You could start by sautéing or roasting the onion-like vegetables and carrots in a bit of oil for extra flavor, but I just boil everything together. I used four leeks, two onions, a couple of carrots I had left, six cloves of garlic (crushed), a couple of pieces of ginger, three pieces of clove, a branch of celery, parsley, three (small) fennel roots and 4-5 mushrooms for color. Don't use fresh small white mushrooms, they don't have much taste. Instead, use leftover mushrooms you haven't used and they've opened underneath, and the black seeds are visible. Or you can get them from the "old vegetables" section in the supermarket, much cheaper.

Another thing you can do for vegetable stock is use all kinds of leftovers from ordinary cooking. I have a plastic bag in the freezer, and I add anything I don't use when cooking: carrot and potato peels (wash the vegetables before peeling), stems from parsley, dill and other herbs, seeds from green peppers, etc. So, add your bag of frozen leftovers to the vegetables, put everything in the pot, cover with cold water, bring to a simmer and simmer for about 2 hours uncovered to reduce.

If you want to make vegetable soup, add also a potato, don't use peels or add anything non-edible, chop vegetables finely, and stop cooking after 30-45 minutes depending on quantity. This way, you'll have a tasty broth, and the vegetables won't have lost all flavor and texture. To thicken the soup mash the potato and add it back, or just use potato flakes, and optionally finish with milk. It's a very nice soup. Alternatively, without potato, just add shrimp during the last 10 minutes. Also a very nice soup.

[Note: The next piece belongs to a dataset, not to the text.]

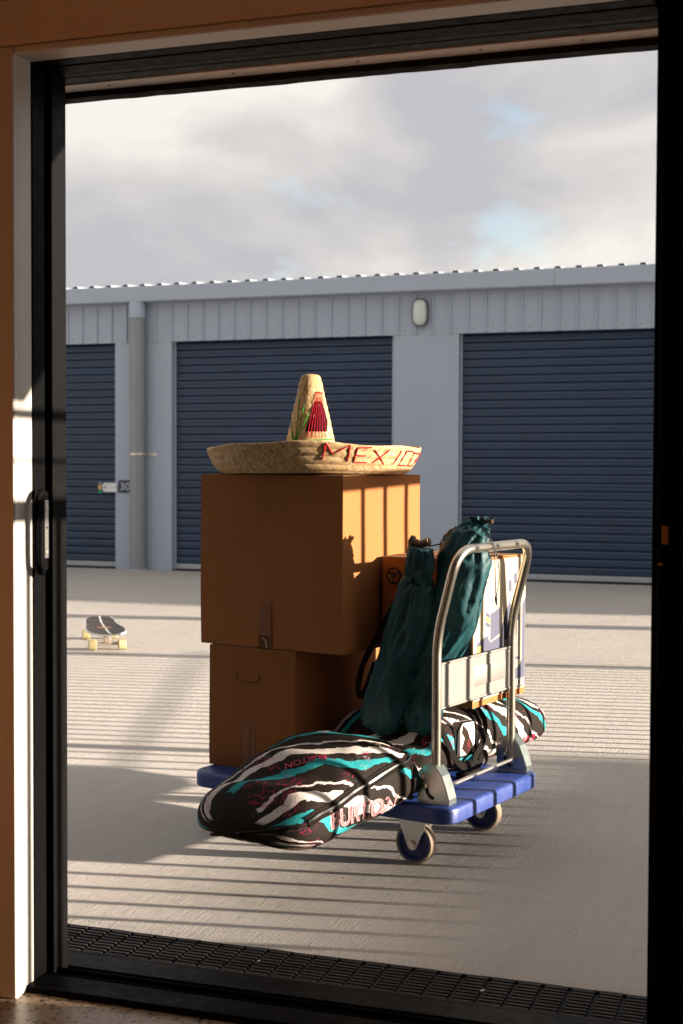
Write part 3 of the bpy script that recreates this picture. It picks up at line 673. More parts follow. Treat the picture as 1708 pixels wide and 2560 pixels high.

For general-purpose broth, take all flavor out from the vegetables by boiling for another hour. Then let it cool, pass it through a cheesecloth on a sieve (or just a strainer, up to you) to get clear stock. Since I'd used the vegetable leftovers, I threw away the solids. I only salvaged the carrots, they were the only that were easy to separate without much hassle. More on what I did with the carrots in a future post. I bottled the stock in freezer-friendly plastic milk bottles. Again, no salt. My freezer is now packed with bottles of beef, chicken and vegetable stock.

This stock is really good for making risotto, or for substituting for milk in mashed potatoes when one doesn't eat dairy products. And of course, for soup.

Saturday, April 4, 2009

Chicken stock

This morning I went to the farmer's market. There was someone selling farm-raised poultry there, and I decided to make chicken stock. So, I bought a chicken, herbs and vegetables, and headed home. I've never bought meat from the farmer's market before. There was some extra overhead that you don't get with meat from a normal butcher. For example, I had to chop the head off from the chicken! Also, there were some feathers left on the skin, and I had to get rid of those over a flame, but then the whole house smelled like burnt hair.

I cut the chicken roughly into portions (although that's not necessary,) and put it in my stock pot. Then I added:
  • Celery, stem and leaves
  • 4 carrots (I didn't peel them, I just washed them very well, and scrubed them with the hard side of the sponge)
  • Parsley, about a cup, coarsely chopped, including stems
  • Two onions, quartered
  • 6 cloves of garlic, smashed
  • Two leeks
  • One star-anise
  • Three cloves
  • Around 15 peppercorns
  • Dried sage
  • Dried thyme
I covered everything with cold water, and set it on the stove. This is my stock pot or "marmite" in french. It's quite big, with a capacity of 14 liters.
When it started to boil, I lowered the heat to low, and left it to simmer. After a few hours, the water had reduced quite a bit, and the house smelled very nice.

Then I strained the liquid and let it cool. I'm going to skim off the fat tomorrow after it solidifies in the fridge, bottle it in plastic bottles, and put it in the freezer.

As I've written before, this is much better than stock-flavored cubes, or even the stock you can get boxed from the supermarket. And low overhead, too, you just put everything in the pot and it takes care of itself. It takes a few hours, but it doesn't even need stirring.

The solid leftovers

Unfortunately, there's not much taste left in the solids after boiling for a few hours. Plus, the chicken had almost dissolved into fibers, and there were a whole lot of tiny bones everywhere. Normally, I just throw it away. This time, I had a different idea. I went through the solids to remove the small bones, by transferring small batches with a fork into a bowl, and throwing away any bones that came up. Very tedious and time consuming, I won't make a habit of it. Fortunately, you can multiplex this part, and also talk on skype, listen to the radio, or watch a movie (or all of the above) at the same time.

After the boring "separate from the bones" phase, I also took the carrots out. The carrots were the only thing in the solids that looked like itself, everything else had melted into tiny pieces, all mixed together. Remember I hadn't peeled the carrots before, so I peeled them now. Then I puréed them with the food processor, to get a nice, bright orange purée. I'm going to use it to color and decorate things.

The rest of the stuff was about 1.5 liters of dissolved solid leftovers to experiment with. After looking for ideas online, I decided to try making patties out of them. I took about half a cup and mixed it with a quarter of a cup of breadcrumbs. Then I added salt, pepper, and half an egg, and molded it into small kefte. I fried these in a stick-proof pan in a couple of tablespoons of olive oil. They came out quite tasty!

I still don't know what I'll do with the rest. I might just make everything into kefte and fry it too, but I'm itching to try something new now. I'll keep you posted.